EXERCISE PROMPT> Skip the pictures. Transcribe the rest of the data below without changing a word.
** Start of SOURCE DATA **
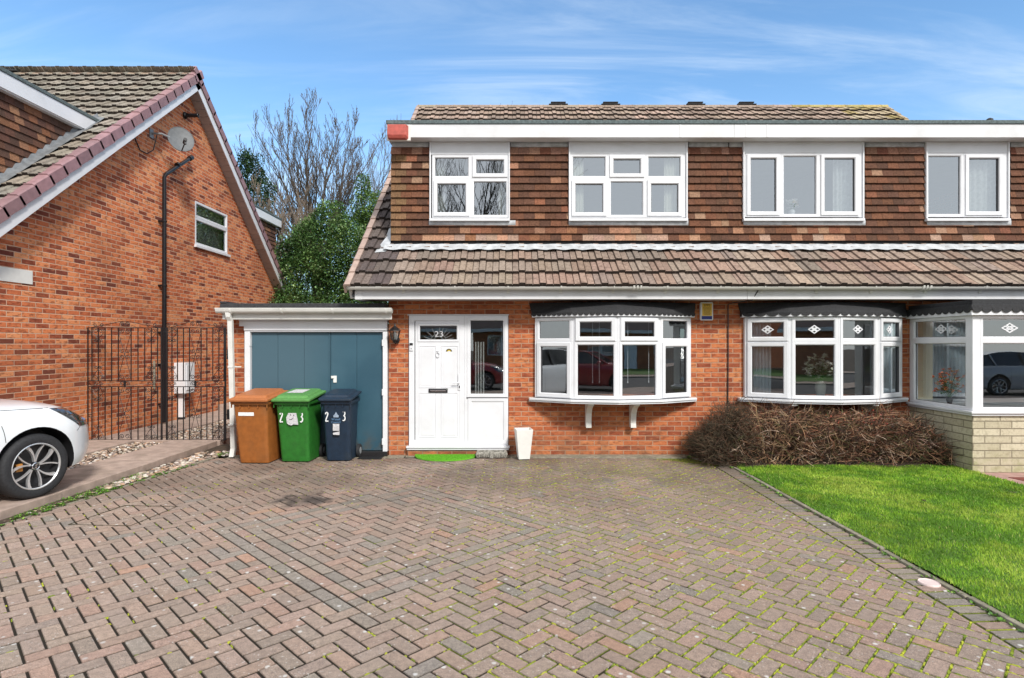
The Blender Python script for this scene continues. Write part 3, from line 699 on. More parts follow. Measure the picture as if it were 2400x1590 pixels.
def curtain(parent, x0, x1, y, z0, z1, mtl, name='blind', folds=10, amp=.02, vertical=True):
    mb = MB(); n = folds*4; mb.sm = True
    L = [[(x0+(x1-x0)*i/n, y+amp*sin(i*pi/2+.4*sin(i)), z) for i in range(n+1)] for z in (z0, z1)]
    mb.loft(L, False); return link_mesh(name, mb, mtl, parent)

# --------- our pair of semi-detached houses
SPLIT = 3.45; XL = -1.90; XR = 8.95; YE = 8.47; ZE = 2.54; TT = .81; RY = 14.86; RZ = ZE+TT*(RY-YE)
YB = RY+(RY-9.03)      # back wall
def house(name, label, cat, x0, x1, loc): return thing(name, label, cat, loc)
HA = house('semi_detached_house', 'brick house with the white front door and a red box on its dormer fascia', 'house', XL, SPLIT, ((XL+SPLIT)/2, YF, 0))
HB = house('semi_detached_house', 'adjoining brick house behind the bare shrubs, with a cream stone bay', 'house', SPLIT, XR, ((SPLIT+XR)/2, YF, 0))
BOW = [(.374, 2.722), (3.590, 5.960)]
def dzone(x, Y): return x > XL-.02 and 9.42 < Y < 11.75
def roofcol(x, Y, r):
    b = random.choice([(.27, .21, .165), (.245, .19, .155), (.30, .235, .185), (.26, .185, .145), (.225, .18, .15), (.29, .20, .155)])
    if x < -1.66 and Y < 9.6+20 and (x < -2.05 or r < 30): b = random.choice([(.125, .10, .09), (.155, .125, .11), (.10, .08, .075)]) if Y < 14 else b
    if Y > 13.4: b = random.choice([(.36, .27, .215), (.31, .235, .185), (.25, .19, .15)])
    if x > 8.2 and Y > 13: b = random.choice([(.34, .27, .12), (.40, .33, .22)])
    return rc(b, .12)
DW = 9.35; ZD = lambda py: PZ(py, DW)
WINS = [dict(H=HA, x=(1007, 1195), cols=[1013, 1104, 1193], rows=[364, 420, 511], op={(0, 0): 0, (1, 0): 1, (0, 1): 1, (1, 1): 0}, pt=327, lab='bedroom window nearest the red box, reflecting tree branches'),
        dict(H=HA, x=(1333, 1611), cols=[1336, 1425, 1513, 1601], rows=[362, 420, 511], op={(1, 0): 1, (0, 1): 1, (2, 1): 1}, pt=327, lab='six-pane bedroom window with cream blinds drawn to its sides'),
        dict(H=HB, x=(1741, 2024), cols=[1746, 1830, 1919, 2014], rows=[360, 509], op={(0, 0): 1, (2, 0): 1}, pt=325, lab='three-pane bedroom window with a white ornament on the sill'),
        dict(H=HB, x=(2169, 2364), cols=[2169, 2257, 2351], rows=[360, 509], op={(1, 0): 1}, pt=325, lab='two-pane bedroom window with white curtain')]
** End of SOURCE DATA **
ANSWER TO THIS EXERCISE>
The Blender Python script for this scene continues. Write part 3, from line 699 on. More parts follow. Measure the picture as if it were 2400x1590 pixels.
def curtain(parent, x0, x1, y, z0, z1, mtl, name='blind', folds=10, amp=.02, vertical=True):
    mb = MB(); n = folds*4; mb.sm = True
    L = [[(x0+(x1-x0)*i/n, y+amp*sin(i*pi/2+.4*sin(i)), z) for i in range(n+1)] for z in (z0, z1)]
    mb.loft(L, False); return link_mesh(name, mb, mtl, parent)

# --------- our pair of semi-detached houses
SPLIT = 3.45; XL = -1.90; XR = 8.95; YE = 8.47; ZE = 2.54; TT = .81; RY = 14.86; RZ = ZE+TT*(RY-YE)
YB = RY+(RY-9.03)      # back wall
def house(name, label, cat, x0, x1, loc): return thing(name, label, cat, loc)
HA = house('semi_detached_house', 'brick house with the white front door and a red box on its dormer fascia', 'house', XL, SPLIT, ((XL+SPLIT)/2, YF, 0))
HB = house('semi_detached_house', 'adjoining brick house behind the bare shrubs, with a cream stone bay', 'house', SPLIT, XR, ((SPLIT+XR)/2, YF, 0))
BOW = [(.374, 2.722), (3.590, 5.960)]
def dzone(x, Y): return x > XL-.02 and 9.42 < Y < 11.75
def roofcol(x, Y, r):
    b = random.choice([(.27, .21, .165), (.245, .19, .155), (.30, .235, .185), (.26, .185, .145), (.225, .18, .15), (.29, .20, .155)])
    if x < -1.66 and Y < 9.6+20 and (x < -2.05 or r < 30): b = random.choice([(.125, .10, .09), (.155, .125, .11), (.10, .08, .075)]) if Y < 14 else b
    if Y > 13.4: b = random.choice([(.36, .27, .215), (.31, .235, .185), (.25, .19, .15)])
    if x > 8.2 and Y > 13: b = random.choice([(.34, .27, .12), (.40, .33, .22)])
    return rc(b, .12)
DW = 9.35; ZD = lambda py: PZ(py, DW)
WINS = [dict(H=HA, x=(1007, 1195), cols=[1013, 1104, 1193], rows=[364, 420, 511], op={(0, 0): 0, (1, 0): 1, (0, 1): 1, (1, 1): 0}, pt=327, lab='bedroom window nearest the red box, reflecting tree branches'),
        dict(H=HA, x=(1333, 1611), cols=[1336, 1425, 1513, 1601], rows=[362, 420, 511], op={(1, 0): 1, (0, 1): 1, (2, 1): 1}, pt=327, lab='six-pane bedroom window with cream blinds drawn to its sides'),
        dict(H=HB, x=(1741, 2024), cols=[1746, 1830, 1919, 2014], rows=[360, 509], op={(0, 0): 1, (2, 0): 1}, pt=325, lab='three-pane bedroom window with a white ornament on the sill'),
        dict(H=HB, x=(2169, 2364), cols=[2169, 2257, 2351], rows=[360, 509], op={(1, 0): 1}, pt=325, lab='two-pane bedroom window with white curtain')]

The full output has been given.